How it works
Sundaram's seive works by focussing on the odd numbers 2n+1, and excluding those that are the product of numbers.
If two numbers multiply to make an odd number, they must both be odd, so our number 2n+1 = (2i+1)(2j+1). If we multiply that out we get 2n+1 = 4ij + 2i +2j + 1, which we can simplify to 2n=4ij+2i+2j, which again simplifies to n=2ij+i+j. So we don't want n if we can write it as 2ij+i+j. This is true for any numbers i and j, but it's OK to just get rid of the ones where i<=j, because otherwise you're definitely excluding the same number twice.
Fixing your code
In your code, you generate some numbers i + j + 2 * i * j
to be excluded, but you in fact just exclude the i
instead of the i + j + 2 * i * j
. The j<-[f i]
just gives you a single j
value in a list instead all the numbers from i
up to n
, which you should write as [i..n]
.
It's much simpler to just generate the exclusion list first:
sSundDelete :: Integer -> [Integer]
sSundDelete n = [i+j+2*i*j|i<-[1..n], j<-[i..n]]

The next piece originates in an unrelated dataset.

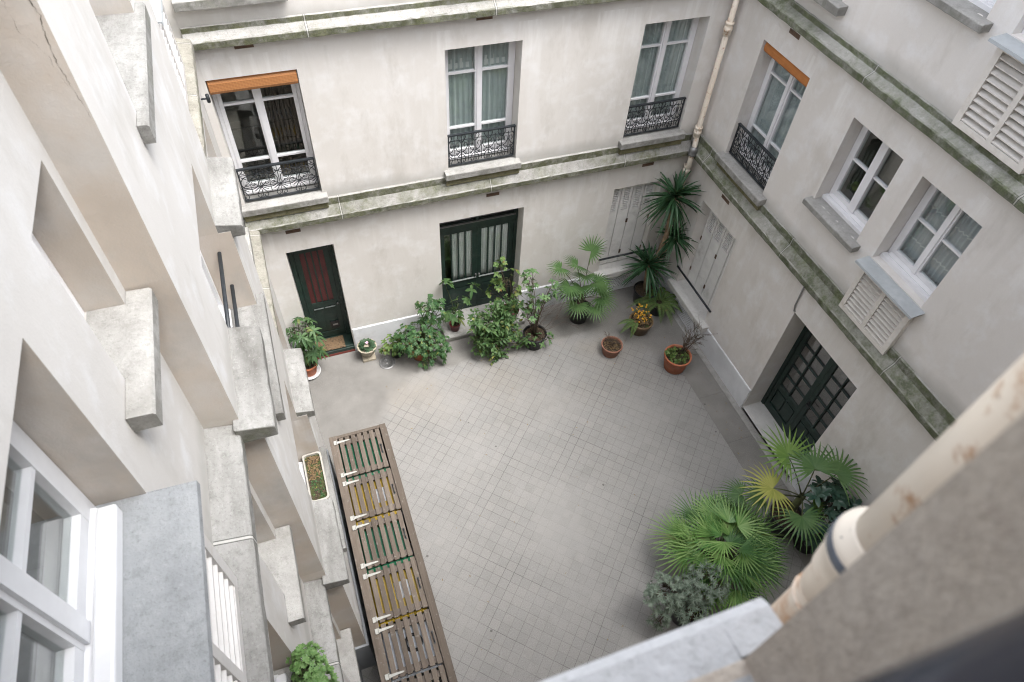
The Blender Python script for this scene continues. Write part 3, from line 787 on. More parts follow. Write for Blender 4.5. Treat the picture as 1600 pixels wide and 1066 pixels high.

Here I've decided to just allow i
and j
to be between 1
and n
, because otherwise 2ij+i+j is definitely bigger than n.
Now we can make a list of numbers x
which don't include these numbers, and then make them odd with the formula 2*n+1
:
sSund :: Integer -> [Integer]
sSund n = let del = sSundDelete n in
2:[2*x+1 | x <- [1..n], not (x `elem` del)]
Which correctly gives you
> sSund 30
[2,3,5,7,11,13,17,19,23,29,31,37,41,43,47,53,59,61]
Speeding things up
It's not as fast as it could be, though, because if you look at
> sSundDelete 10
[4,7,10,13,16,19,22,25,28,31,12,17,22,27,32,37,42,47,52,24,31,38,45,52,59,66,73,40,49,58,67,76,85,94,60,71,82,93,104,115,84,97,110,123,136,112,127,142,157,144,161,178,180,199,220]
it has numbers much bigger than we need - sSund 10
only goes as far as 2*10+1=21. This means we're checking our numbers again and again against numbers that we didn't consider anyway!
The simplest thing to do about this is to rewrite sSundDelete
to say
sSundDelete n = [i+j+2*i*j|i<-[1..n], j<-[i..n],i+j+2*i*j<=n]
very much as you did, or
sSundDelete n = filter (<= n) [i+j+2*i*j|i<-[1..n], j<-[i..n]]
Using a bit of maths to speed things up
The problem with these is that they generate too many numbers and then throw them away. It would be faster to generate only the numbers we need.
Actually, I think it's best to calculate how far to go. the smallest j
we will ever use is i
, so the smallest that 2ij+i+j can be is 2i2+2i. If we don't want that to be over n, we want 2i2+2i<=n, which we can rewrite as 2i(i+1)<=n. Correctness is more important than efficiency, so it's OK to go over n a bit, but it's important not to miss out numbers below n, so we're OK to say 2i2<=n. This can be expressed as i <= floor (sqrt (fromIntegral n / 2))
(floor
truncates decimals, so floor 35.7
is 35, and fromIntegral
is used here to convert n
to a floating point number (allowing non-integers) so we can do division and square roots.
That was a lot of working out, but now we can just calculate once how big i
should go:
sSundDelete n = filter (<= n) [i+j+2*i*j|i<-[1..floor (sqrt (fromIntegral n / 2))], j<-[i..n]]
We can do a similar job on j. We want 2ij+i+j<=n, which we can rearrange to say (2i+1)j<=n-i which can be done as j<=floor( (n'-i')/(2*i'+1))
where i'=fromIntegral i
and n'=fromIntegral n
. This gives us
sSundDelete n = [i+j+2*i*j|let n'=fromIntegral n,
i<-[1..floor (sqrt (n' / 2))],
let i' = fromIntegral i,
j<-[i..floor( (n'-i')/(2*i'+1))]]
This makes it fast enough for me to not give up waiting for sSund 5000
to calculate the second prime number!